In the meantime, Schlappi’s interns are working on business plans, market analysis and product design.

Intern Devon Hanley, a junior in the College of Communication, helped come up with the company’s name, Red Stone Rice. It was titled as a tribute to both Marquette and the Mequon Nature Preserve.

According to the Wisconsin Historical Society, Pere Marquette named the Wisconsin River “Meskonsing,” which can be translated to “Red Stone River.” The red also refers to a red barn located at the preserve’s agricultural fields.

While Hanley’s work mostly consists of marketing and designing logos for the company, interns work in the lab and on the field as well.

Marchell Waight, a senior in the College of Arts & Sciences, has assisted graduate students in the lab for two years.

“This project is a good application of science in the real world,” Waight said. “In science, people research all the time but don’t always see the application.”

Though the project is a breakthrough for rice harvesting in Wisconsin, not every aspect of the harvesting process was up to par.

Intern Andre Beaumont, a junior in the College of Arts & Sciences, was directly involved on the field.

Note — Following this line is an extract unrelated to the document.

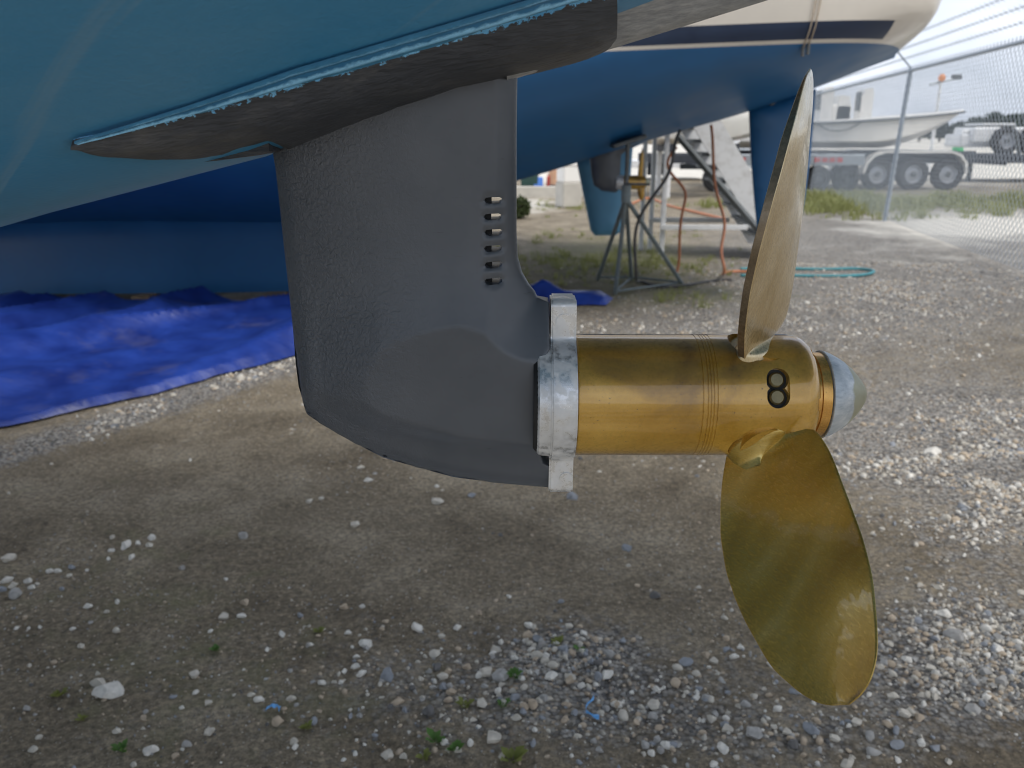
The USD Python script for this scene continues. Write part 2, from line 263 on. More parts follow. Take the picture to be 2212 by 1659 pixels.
M('zinc_cone', {
    'g': ('geometry', {}), 's': ('separate_xyz', {}), 'mp': ('mapping', {'scale': (30.0, 110.0, 110.0)}), 'n': ('noise_texture', {'scale': 1.0, 'detail': 7.0, 'roughness': 0.68}), 'r': ('rgb_ramp', {'ramp': [(0.3, (0.24, 0.28, 0.32)), (0.48, (0.42, 0.47, 0.51)), (0.68, (0.60, 0.63, 0.65))]}),
    'en': ('noise_texture', {'scale': 60.0, 'detail': 5.0}), 'em': ('math', {'math_type': 'multiply_add', 'value2': 0.012, 'value3': -0.006}), 'ea': ('math', {'math_type': 'add'}),
    'mr': ('map_range', {'from_min': XT - 0.0215, 'from_max': XT - 0.0195, 'to_min': 0.0, 'to_max': 0.8, 'clamp': True}), 'm': ('mix', {'mix_type': 'mix', 'color2': (0.33, 0.32, 0.19)}),
    'b': ('bump', {'strength': 0.4, 'distance': 0.0006}), 'p': ('principled_bsdf', {'metallic': 0.35, 'roughness': 0.42})},
  [('g.position', 'mp.vector'), ('mp.vector', 'n.vector'), ('n.fac', 'r.fac'), ('g.position', 'en.vector'), ('en.fac', 'em.value1'), ('g.position', 's.vector'), ('s.x', 'ea.value1'), ('em.value', 'ea.value2'), ('ea.value', 'mr.value'), ('mr.result', 'm.fac'), ('r.color', 'm.color1'), ('m.color', 'p.base_color'), ('n.fac', 'b.height'), ('b.normal', 'p.normal')])
plain('black_gap', (0.012, 0.012, 0.012), 0.6)
M('tarp', {
    'g': ('geometry', {}), 'n': ('noise_texture', {'scale': 5.0, 'detail': 6.0}), 'r': ('rgb_ramp', {'ramp': [(0.3, (0.006, 0.019, 0.14)), (0.7, (0.017, 0.050, 0.28))]}),
    'dn': ('noise_texture', {'scale': 3.0, 'detail': 8.0, 'roughness': 0.7}), 'dr': ('rgb_ramp', {'ramp': [(0.55, (0, 0, 0)), (0.75, (0.35, 0.35, 0.35))]}), 'm': ('mix', {'mix_type': 'mix', 'color2': (0.16, 0.15, 0.17)}),
    'bt': ('mapping', {'rotation': (0, 0, -0.62), 'scale': (2.2, 11.0, 6.0)}), 'bn': ('noise_texture', {'scale': 1.6, 'detail': 5.0, 'distortion': 0.9}), 'b': ('bump', {'strength': 0.4, 'distance': 0.012}), 'p': ('principled_bsdf', {'roughness': 0.40, 'specular_ior_level': 0.5})},
  [('g.position', 'n.vector'), ('n.fac', 'r.fac'), ('g.position', 'dn.vector'), ('dn.fac', 'dr.fac'), ('dr.color', 'm.fac'), ('r.color', 'm.color1'), ('m.color', 'p.base_color'), ('g.position', 'bt.vector'), ('bt.vector', 'bn.vector'), ('bn.fac', 'b.height'), ('b.normal', 'p.normal')])
def leafy(name, a, b, tr=0.3):
    M(name, {'o': ('object_info', {}), 'g': ('geometry', {}), 'r': ('rgb_ramp', {'ramp': [(0.0, a), (1.0, b)]}), 'p': ('principled_bsdf', {'roughness': 0.6}), 't': ('translucent_bsdf', {}), 'x': ('mix_closure', {'fac': tr})},
      [('g.random_per_island', 'r.fac'), ('r.color', 'p.base_color'), ('r.color', 't.color'), ('p.BSDF', 'x.closure1'), ('t.BSDF', 'x.closure2')], surface='x.closure')
leafy('weed_leaf', (0.09, 0.19, 0.035), (0.22, 0.30, 0.06)); leafy('weed_yellow', (0.20, 0.22, 0.05), (0.34, 0.33, 0.08))
leafy('grass_blade', (0.27, 0.28, 0.10), (0.52, 0.47, 0.26)); leafy('far_leaf', (0.035, 0.055, 0.035), (0.075, 0.095, 0.06)); leafy('bush_leaf', (0.05, 0.07, 0.02), (0.22, 0.25, 0.06))
STONES = {'pale': (0.50, 0.46, 0.39), 'white': (0.62, 0.59, 0.53), 'grey': (0.33, 0.32, 0.30), 'slate': (0.25, 0.262, 0.28), 'tan': (0.42, 0.34, 0.25), 'dark': (0.12, 0.115, 0.11)}
for k, c in STONES.items(): plain('stone_' + k, c, 0.85, var=0.28, scale=55, bump=0.002, bscale=160)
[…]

He said there was an abundance of problems such as planting too late and controlling water levels.

Photo by Helen Dudley
Despite the success of the first harvest, there are still many factors that need to be adjusted during the next season.

“I’m looking forward the most to trying again this coming summer,” Beaumont said in an email. “We did not quite get the results we had all been hoping for, but we learned a lot from the process. It can only get better from here.”

Despite the steep learning curve, Schlappi said it was rewarding to get the operation going.

“It was meaningful with the community outreach, and it was meaningful because we produced something that people can use: food,” he said. “It’s not glamorous, and you can never get rich with this work, but I think it’s super important.”